あとは野となれ山となれ

たいせつなことは目には見えないんだよ・・・

まさにココアの味わい『木曜日にはココアを』青山美智子著

特にカフェインの入った飲み物を飲んだわけでもなければ、実に穏やかな一日で興奮するようなこともなかったのだが、なぜかゆうべは久々になかなか寝付けず、寝床を眠れなくて悩む場所にしてはいけないと思い、とうとう日付が変わった頃に起き出した。

 

リクエストしてから8か月近く待った本がやっと届き読み始めていたので、その本の続きを読む。面白い本なので眠気が差すことなどないのは分かっていたが、次の日に特に予定はないので、眠くなれば昼寝をしてもいいやと開き直った。

 

読みやすいこともあって、2時頃には読み終えた。眠気は来ていないけれど、温かな思いに満たされてベッドに戻る。今度は悩むことなくいつの間にか眠りにつき、目覚めると7時を回っていた。

 

著者は青山美智子さんで、同じ著者の『探し物は図書室まで』も、やはり8か月待ったのだった。

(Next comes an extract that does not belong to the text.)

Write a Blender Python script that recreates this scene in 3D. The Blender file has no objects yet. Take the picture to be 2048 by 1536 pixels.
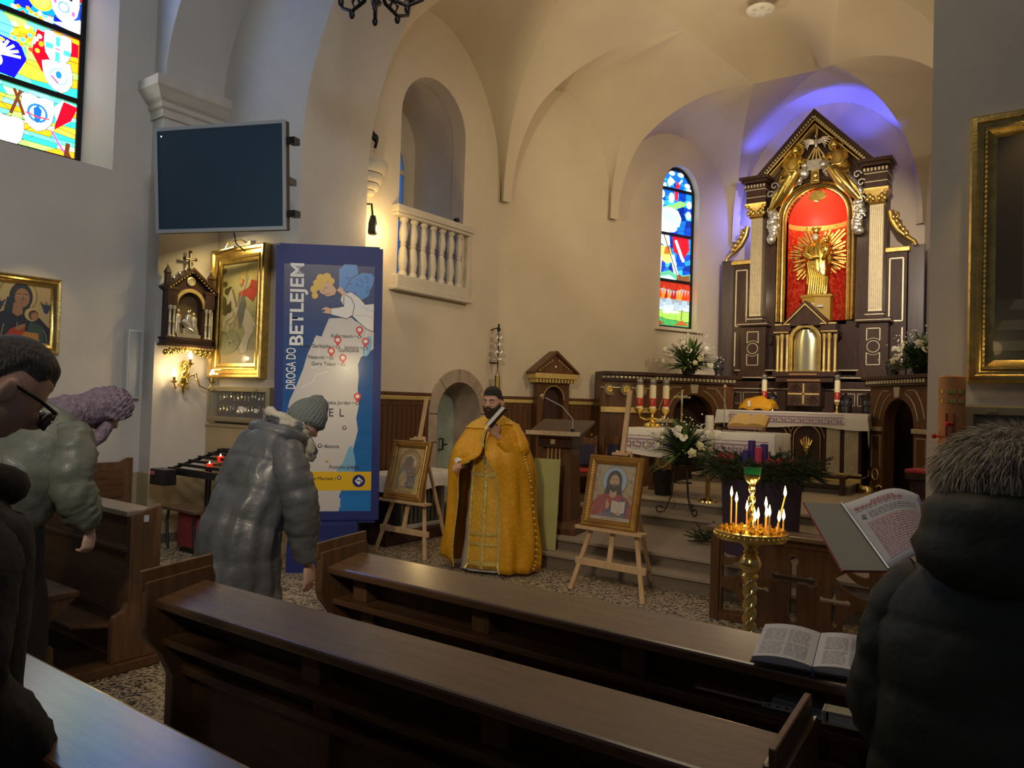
import bpy, bmesh, math, random
from mathutils import Vector as V, Matrix as M, noise
from mathutils.geometry import tessellate_polygon
PI=math.pi; R_=math.radians; rnd=random.Random(7)
S=bpy.context.scene; C=S.collection
# ---------------------------------------------------------------- camera
YAW,PIT,ROL,FPX=R_(36.0),R_(1.35),R_(1.75),1500.0
CAMP=V((0,0,1.65))
fw=V((-math.sin(YAW)*math.cos(PIT),math.cos(YAW)*math.cos(PIT),math.sin(PIT)))
rt0=V((math.cos(YAW),math.sin(YAW),0)); up0=rt0.cross(fw)
rt=math.cos(ROL)*rt0+math.sin(ROL)*up0; up=-math.sin(ROL)*rt0+math.cos(ROL)*up0
cd=bpy.data.cameras.new('camera'); cam=bpy.data.objects.new('camera',cd); C.objects.link(cam)
cd.sensor_width=36; cd.sensor_fit='HORIZONTAL'; cd.lens=36*FPX/2048; cd.clip_start=.05
mw=M.Identity(4)
for i,c in enumerate((rt,up,-fw)):
    for j in range(3): mw[j][i]=c[j]
mw.translation=CAMP; cam.matrix_world=mw; S.camera=cam
def at(px,py,ax,val):           # where the sight line through a photo point meets the plane axis=val
    d=(px-1024)/FPX*rt-(py-768)/FPX*up+fw
    return CAMP+d*((val-CAMP[ax])/d[ax])
# ---------------------------------------------------------------- view, world, lights
S.view_settings.view_transform='Standard'; S.view_settings.look='None'
S.view_settings.gamma=1; S.view_settings.use_curve_mapping=False
S.view_settings.exposure=0.0
w=bpy.data.worlds.new('nave_ambient'); S.world=w; w.use_nodes=True
w.node_tree.nodes['Background'].inputs[0].default_value=(.60,.66,.80,1)
w.node_tree.nodes['Background'].inputs[1].default_value=.078
def light(name,kind,loc,power,col,size=.3,target=None,size_y=None,spot=None,blend=.5):
    d=bpy.data.lights.new(name,kind); d.energy=power; d.color=col
    if kind=='AREA':
        d.size=size
        if size_y: d.shape='RECTANGLE'; d.size_y=size_y
    else: d.shadow_soft_size=size
    if kind=='SPOT': d.spot_size=R_(spot or 60); d.spot_blend=blend
    o=bpy.data.objects.new(name,d); C.objects.link(o); o.location=loc
    if target is not None: o.rotation_euler=(V(target)-V(loc)).to_track_quat('-Z','Y').to_euler()
    return o
WARM=(1,.74,.42); WARM3=(1,.79,.47); WARM2=(1,.82,.58)
# floods on the back of the chancel arch, aimed at altar and vault
light('altar_flood_light','SPOT',(-1.3,6.3,4.3),780,(1,.83,.66),.06,(-3.3,12.4,3.5),spot=44)
light('vault_flood_light','SPOT',(-5.9,6.25,4.35),110,WARM3,.05,(-3.2,10.6,5.6),spot=95)
light('vault_flood_light_right','SPOT',(.0,6.5,4.4),120,WARM3,.05,(-5.2,9.8,4.6),spot=90)
light('chancel_mid_fill','POINT',(-3.3,9.0,5.2),55,WARM3,.35)  # free point light at mid height, added to brighten the chancel walls
light('pillar_flood_light','POINT',(-6.35,6.16,3.62),16,(1,.68,.28),.05)
light('altar_blue_light','SPOT',(-2.55,12.45,5.3),280,(.06,.08,1),.05,(-2.5,12.0,7.0),spot=95)
light('altar_blue_light_left','SPOT',(-3.75,12.45,5.3),120,(.08,.10,1),.05,(-3.7,12.1,7.0),spot=90)
light('altar_blue_light_lower','POINT',(-4.2,12.7,4.9),16,(.12,.14,1),.1)
light('niche_light','POINT',(-3.15,12.42,4.92),9,(1,.72,.35),.05)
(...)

hikikomoriobaba.hatenadiary.com

 

たぶん、この本を知ったのもつるひめさん(id:tsuruhime-beat)のブログだったと思う。そしてこの『お探し物・・・』がとても良かったので、同じ著者の他の作品もと思って、何か月かのちに『木曜日・・・』を予約し、今回手元に届くに至った。

 

12の短編集で、登場人物がそれぞれつながっているところなども『お探し物・・・』と似ている。そちらはコミュニティハウスの図書館の司書さんがキーマンだったが、本作の中心になるのは川沿いの桜並木の蔭にある小さな喫茶店マーブル・カフェの雇われ店長の青年だ。

 

その喫茶店に決まって木曜日の午後3時頃現れ、いつも同じ席で夏でもホットココアを注文し、エアメールを読んだり書いたりする髪の長い女性。青年はひそかにその人を見つめるようになる。

 

その喫茶店からつながっていく人々のお話がつむがれるのだが、200ページちょっとの本で12の物語なので、一つひとつのお話は本当に短い。けれども、どの物語もまさにホットココアのようにじんわりと心にしみて温まる。

 

ちょっときつくて嫌な人だなと思った人が、視点が変わるとただお世辞のない仕事に真摯な人だと分かる。高校生の時、マラソンで「一緒に走ろうね」と約束しながら終盤であっさり自分をおいて走り去った友人。長い時を経て、それには意外な理由があった事を知り、不倫から始まったと思い幾分抵抗を持っていたその友人の結婚を、心から祝う気持ちになる女性。

 

はなから苦手だと思って距離をとってしまう人もいる。また何でも分かりあえると思っていた人と、ちょっとしたことで気持ちが行き違ってしまうこともある。少し違う視点を持つことで、あるいは勇気をもって一歩踏み出すことで、まるで違う景色が見えたり、別の場面が展開することがあるのだよと励まされる思いがした。

 

茶店マーブル・カフェの経営者は、初めて客として訪れた青年に店を任せてどこかに消えてしまうのだが、このおでこの真ん中に印象的なほくろのある「マスター」が、随所に顔を出していろいろな人の才能を引き出す。

 

人生の先輩としてこんな役割を担えたら素敵だなと思うけれど、これは誰でもできることではない。才能を見いだす力と、ある程度人脈や財力がなければできないことだ。この「マスター」が、案外隠れた主役かもしれない。